The number of sustainable & circular economy events, workshops and communities that are appearing is startling. The passion of the speakers, the retailers, growers, producers is incredible, and matched by the enthusiastic reaction from the audiences.
I witnessed this first-hand at the excellent WIP Sustainable Business Summit, held last Friday as part of the Fashion District Festival at Spitalfields. An event featuring recycled materials specialists, regenerative suppliers, circular designers, resellers, up-sellers, clothing renters, and home wardrobe advisors. A festival including education, workshops, and second-hand pop-up shops.
The theme everywhere was, buy less, buy better, wear it longer, repair and re-sell. The mood was upbeat and inspiring.
However, stepping back into the reality of the traditional retailer heartlands of the west end, there is still little evidence of this shift in sentiment, this shift in commercial models, which promises so much.
If you dig deep you will find evidence of re-sell adoption in selected shop-corners of H&M and Zara, and the excellent Levi’s Haus, but the general dialogue is still about encouraging customers to feed tirelessly on the feast of fashion, and consume the necessary volumes of sales required to keep the wheels of big retail businesses turning.
Of course, there is little desire to change a business model that still works, just about, to deliver profits.
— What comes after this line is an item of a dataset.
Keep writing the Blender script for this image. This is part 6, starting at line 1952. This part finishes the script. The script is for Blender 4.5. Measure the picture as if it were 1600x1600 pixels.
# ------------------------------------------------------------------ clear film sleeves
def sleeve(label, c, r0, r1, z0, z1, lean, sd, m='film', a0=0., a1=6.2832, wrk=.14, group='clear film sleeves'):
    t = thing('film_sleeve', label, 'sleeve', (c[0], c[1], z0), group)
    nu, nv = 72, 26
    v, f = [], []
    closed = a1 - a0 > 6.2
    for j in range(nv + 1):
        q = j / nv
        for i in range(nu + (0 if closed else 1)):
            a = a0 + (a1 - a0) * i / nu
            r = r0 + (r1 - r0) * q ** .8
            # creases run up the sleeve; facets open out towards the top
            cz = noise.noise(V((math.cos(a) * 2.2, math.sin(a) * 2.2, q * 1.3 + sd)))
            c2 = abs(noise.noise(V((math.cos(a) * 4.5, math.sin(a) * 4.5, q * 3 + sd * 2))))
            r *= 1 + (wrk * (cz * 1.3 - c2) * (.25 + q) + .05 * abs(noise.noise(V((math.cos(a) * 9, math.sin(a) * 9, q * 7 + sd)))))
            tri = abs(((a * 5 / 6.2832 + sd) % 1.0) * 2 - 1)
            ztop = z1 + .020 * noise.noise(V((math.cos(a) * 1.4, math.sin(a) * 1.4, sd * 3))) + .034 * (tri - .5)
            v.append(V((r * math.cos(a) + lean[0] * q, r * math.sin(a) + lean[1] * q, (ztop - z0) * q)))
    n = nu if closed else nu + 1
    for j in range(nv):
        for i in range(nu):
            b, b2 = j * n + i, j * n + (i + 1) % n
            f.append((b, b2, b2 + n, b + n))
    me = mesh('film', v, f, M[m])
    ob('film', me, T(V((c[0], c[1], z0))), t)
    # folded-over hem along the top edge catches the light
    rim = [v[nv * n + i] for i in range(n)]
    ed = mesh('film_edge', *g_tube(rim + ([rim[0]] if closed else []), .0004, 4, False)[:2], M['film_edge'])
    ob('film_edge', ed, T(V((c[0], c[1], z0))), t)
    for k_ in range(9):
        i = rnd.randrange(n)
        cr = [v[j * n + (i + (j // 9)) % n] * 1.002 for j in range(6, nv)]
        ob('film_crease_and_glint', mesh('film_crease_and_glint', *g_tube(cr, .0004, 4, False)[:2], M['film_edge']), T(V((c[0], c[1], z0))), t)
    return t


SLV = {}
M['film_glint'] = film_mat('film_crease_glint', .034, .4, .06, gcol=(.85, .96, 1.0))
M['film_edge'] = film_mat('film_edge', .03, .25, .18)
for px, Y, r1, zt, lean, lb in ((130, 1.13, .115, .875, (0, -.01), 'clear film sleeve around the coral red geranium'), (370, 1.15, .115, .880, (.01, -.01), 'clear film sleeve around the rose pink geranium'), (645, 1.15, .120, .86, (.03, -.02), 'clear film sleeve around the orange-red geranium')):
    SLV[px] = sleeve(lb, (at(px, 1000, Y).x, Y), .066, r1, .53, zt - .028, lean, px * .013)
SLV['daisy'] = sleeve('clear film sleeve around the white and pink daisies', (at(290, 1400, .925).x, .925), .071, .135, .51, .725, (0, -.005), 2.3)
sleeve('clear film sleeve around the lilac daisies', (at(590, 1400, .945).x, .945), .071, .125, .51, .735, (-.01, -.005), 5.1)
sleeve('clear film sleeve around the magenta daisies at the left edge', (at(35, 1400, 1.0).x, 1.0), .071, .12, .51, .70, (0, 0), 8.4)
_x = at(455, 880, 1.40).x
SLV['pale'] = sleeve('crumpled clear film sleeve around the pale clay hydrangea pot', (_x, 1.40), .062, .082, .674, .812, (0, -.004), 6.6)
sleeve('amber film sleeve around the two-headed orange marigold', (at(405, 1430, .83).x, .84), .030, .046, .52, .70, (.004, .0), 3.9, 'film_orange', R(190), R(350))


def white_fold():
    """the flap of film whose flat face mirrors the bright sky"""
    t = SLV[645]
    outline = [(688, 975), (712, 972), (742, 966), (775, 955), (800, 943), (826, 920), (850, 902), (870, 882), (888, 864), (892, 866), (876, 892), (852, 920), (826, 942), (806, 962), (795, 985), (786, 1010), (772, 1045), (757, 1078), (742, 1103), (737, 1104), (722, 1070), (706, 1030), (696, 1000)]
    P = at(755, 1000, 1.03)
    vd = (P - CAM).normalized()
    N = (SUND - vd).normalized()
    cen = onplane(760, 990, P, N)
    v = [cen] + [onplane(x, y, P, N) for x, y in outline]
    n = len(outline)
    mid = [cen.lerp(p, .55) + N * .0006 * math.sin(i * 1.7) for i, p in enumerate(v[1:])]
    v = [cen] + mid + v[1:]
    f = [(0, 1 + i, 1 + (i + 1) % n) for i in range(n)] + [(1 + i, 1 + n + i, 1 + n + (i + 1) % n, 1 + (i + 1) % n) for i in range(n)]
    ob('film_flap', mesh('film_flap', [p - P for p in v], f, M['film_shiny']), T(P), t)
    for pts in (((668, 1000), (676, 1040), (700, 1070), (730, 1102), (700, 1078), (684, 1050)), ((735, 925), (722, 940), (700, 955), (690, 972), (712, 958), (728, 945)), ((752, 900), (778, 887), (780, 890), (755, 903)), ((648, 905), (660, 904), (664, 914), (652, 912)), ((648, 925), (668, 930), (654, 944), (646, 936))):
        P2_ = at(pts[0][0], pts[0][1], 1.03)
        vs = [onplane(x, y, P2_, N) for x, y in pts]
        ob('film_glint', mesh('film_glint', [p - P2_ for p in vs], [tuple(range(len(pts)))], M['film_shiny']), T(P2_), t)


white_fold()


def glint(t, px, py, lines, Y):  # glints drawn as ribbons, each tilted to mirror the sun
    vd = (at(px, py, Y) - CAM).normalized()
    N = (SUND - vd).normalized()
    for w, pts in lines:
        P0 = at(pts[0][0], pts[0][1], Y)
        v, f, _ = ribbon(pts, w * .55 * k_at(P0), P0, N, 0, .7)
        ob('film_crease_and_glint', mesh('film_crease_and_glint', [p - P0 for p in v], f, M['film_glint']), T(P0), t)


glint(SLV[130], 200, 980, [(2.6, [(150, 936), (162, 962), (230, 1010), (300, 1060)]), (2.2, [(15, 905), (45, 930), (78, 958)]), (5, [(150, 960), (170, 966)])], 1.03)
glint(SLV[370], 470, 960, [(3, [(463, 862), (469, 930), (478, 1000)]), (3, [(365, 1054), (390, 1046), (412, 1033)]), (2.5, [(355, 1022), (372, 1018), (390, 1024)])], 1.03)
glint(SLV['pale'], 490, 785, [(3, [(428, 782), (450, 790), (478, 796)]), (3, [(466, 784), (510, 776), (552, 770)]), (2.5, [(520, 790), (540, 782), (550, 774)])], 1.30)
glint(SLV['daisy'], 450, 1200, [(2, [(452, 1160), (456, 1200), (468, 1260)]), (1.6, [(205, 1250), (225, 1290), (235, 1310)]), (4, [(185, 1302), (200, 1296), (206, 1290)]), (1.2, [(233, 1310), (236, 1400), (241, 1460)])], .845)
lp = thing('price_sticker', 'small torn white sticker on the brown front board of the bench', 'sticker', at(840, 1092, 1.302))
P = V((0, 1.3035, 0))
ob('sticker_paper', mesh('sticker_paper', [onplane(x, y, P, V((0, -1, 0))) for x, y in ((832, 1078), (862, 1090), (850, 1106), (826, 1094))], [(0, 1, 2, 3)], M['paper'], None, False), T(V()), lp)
But the movement of big brands into circularity is not all lip-service. There is a realisation that at least some of their future profits will come from the circular markets.
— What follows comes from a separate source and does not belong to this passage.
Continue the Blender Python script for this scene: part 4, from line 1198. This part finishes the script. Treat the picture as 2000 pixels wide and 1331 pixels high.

But change is frustratingly slow. Is it simply ‘A Story of our Age?’
I revert to my favourite sustainability trends report from Thredup. Published in 2019, I return to it with regularity & circularity. Wisdom like fashion gets better the more you read or wear it and can be used intelligently in so many situations.
Encouragingly, second-hand for example, is being increasingly embraced by all age groups. Many over 60s were brought up in a world of thrift where repair and second hand were part of life. They still embrace these values and are all too happy to frequent the growing number of re-sell opportunities.
Millennials and younger gens, up to their forties, are concerned for their world and that of their children, as well as their cost-of-living wallets. Second hand is often exciting and fulfilling. The appetite is fuelling new initiatives born from their own ranks.
The least demand for second-hand is Gen X (38-55) That’s me! We were brought up in a wonderful world of globalised supply, low prices, unbelievable choice, and an ignorance of the damage it was all doing. That was a powerful cocktail. A habit difficult to kick?
It is interesting to compare this with accepted data on the age of business CEOs and senior executives in 2023. CEOs are on average 55.6 years old, CFOs are 52.5, and an average board member aged 50.
Maybe a big factor in the slow uptake of circularity in big brands, the seeming indifference, and lack of urgency, is simply linked to age, upbringing, and a globalised career mindset. Both nature & nurture. That is also a powerful combination.
But , maybe that is also the hope. As millennials get their day. As the wheel of age & power turns clockwise, that leaders of big brands will naturally apply their more compassionate and sustainable nurturing to their organisations.
That millennials will bring big businesses in line with the sentiments and practices of retail entrepreneurs and the consumers of a new circular age.